“Probably no surprise to people that know me is that culture is very important to me. When you have a founder of a company, the culture is very much a reflection of the values of the founder, and that’s always been the case at Resource,” she says.
Kramer carefully vetted her potential buyers before settling on IBM. She included others in the process, and it wasn’t just the CEO and CFO who she asked to weigh in. She would ask: “Are they a cultural fit? Are they a values fit? Are they a work fit?”
“It had nothing to do with the financial situation or any of that. It was all based on the culture and the work, and I think that that approach really paid off,” Kramer says.
She literally had a scorecard to keep track of what each person privately said about the various companies that Resource was considering becoming a part of.
After the sale, Kramer has focused on integrating the business into IBM iX. She’s been part of the effort to build IBM iX’s services and offerings, while determining how they merge with the work that’s historically been done in the legacy Resource group.
One change is the scale of the clients — it’s truly global Fortune 100 companies, Kramer says. The Resource team also spends more time at the clients’ sites, like traditional consultants.
“Their horizons have been expanded,” she says of the legacy employees. “The breadth and depth of the work that they’re doing has been expanded tremendously, by deploying things like artificial intelligence and machine learning and blockchain and quantum computing and all the wonderful things that IBM is developing that we simply on our own did not have access to.”
Education has increased in order to be able to work with clients on new technologies, such as using blockchain to quickly trace food products to their source to improve food safety. For example, Kramer says a group of 100 mostly legacy employees recently went through three days of training.

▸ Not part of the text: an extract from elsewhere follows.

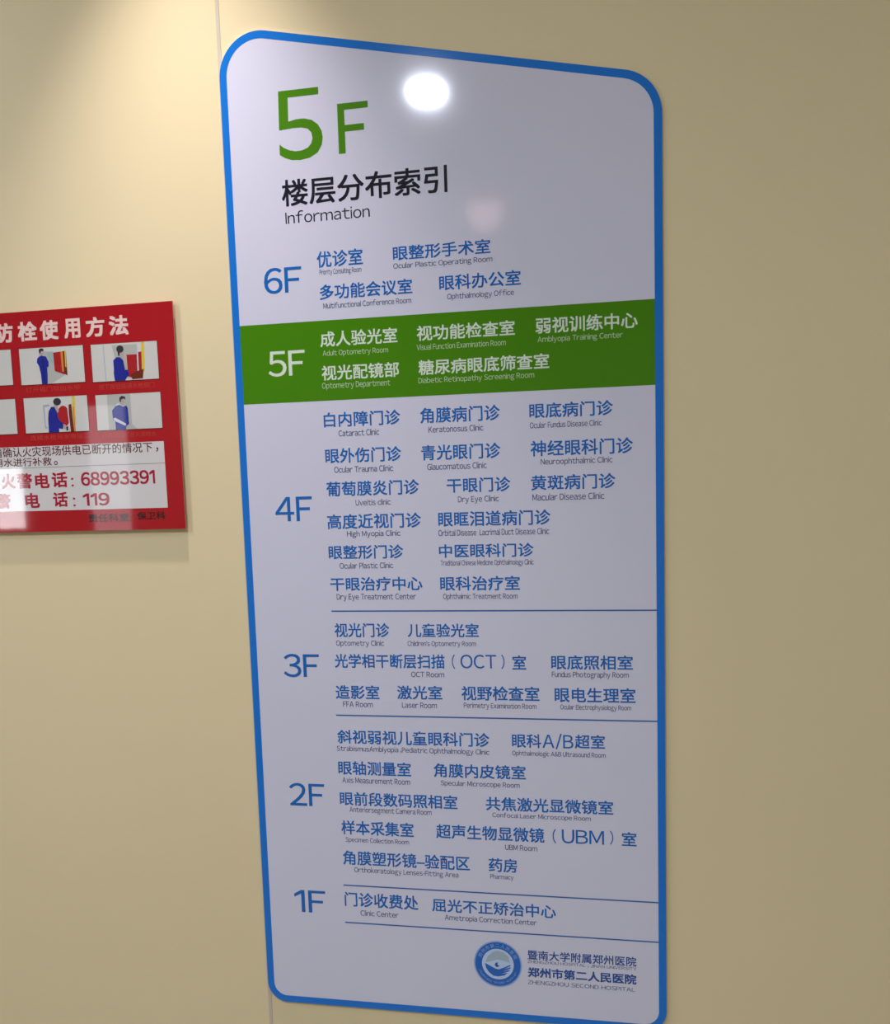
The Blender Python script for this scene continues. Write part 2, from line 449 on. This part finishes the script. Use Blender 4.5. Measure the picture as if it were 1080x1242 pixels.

“That’s the exciting part of us becoming part of IBM. I can’t think that there’s ever been a more challenging time to be in business, but there’s also never been a greater opportunity,” Kramer says.
Find the common ground
In addition to changes on the macro level with clients, who’ve learned about the expanded capabilities of an IBM iX company, the business went through internal changes. Kramer says becoming part of a large organization is a very different operational model, which has seemed a bit like drinking from a fire hose.
“It’s primarily systems and processes and approvals and that sort of thing, and I’m no longer the leader who can just say ‘Go do this and here’s the budget for that,’ which is to be expected,” she says.
Nothing has been surprising, Kramer says. It’s just a matter of adjusting to things like how resources are deployed, the way the company does accounting and the way communication flows through the organization.
Like any relationship, it takes effort to build a cohesive team. The biggest barometer Kramer uses to determine priorities is “clients first” because clients rule in a service business.
“That’s always been the case here, but I think it’s been a little bit more challenging as part of IBM because you have so many different competing priorities,” she says.
A weekly 10 a.m. Monday meeting with the North American team, however, gives everyone a chance to discover what’s going on with all the clients and opportunities. Kramer believes this meeting not only starts the week off right and keeps everybody focused, it also helps each studio learn about everybody’s skills and who excels at what. That knowledge has come organically through experience as well, by going to client meetings together, etc.
“It’s just like any relationship. It’s got to start with finding things that you’ve got common ground on,” she says.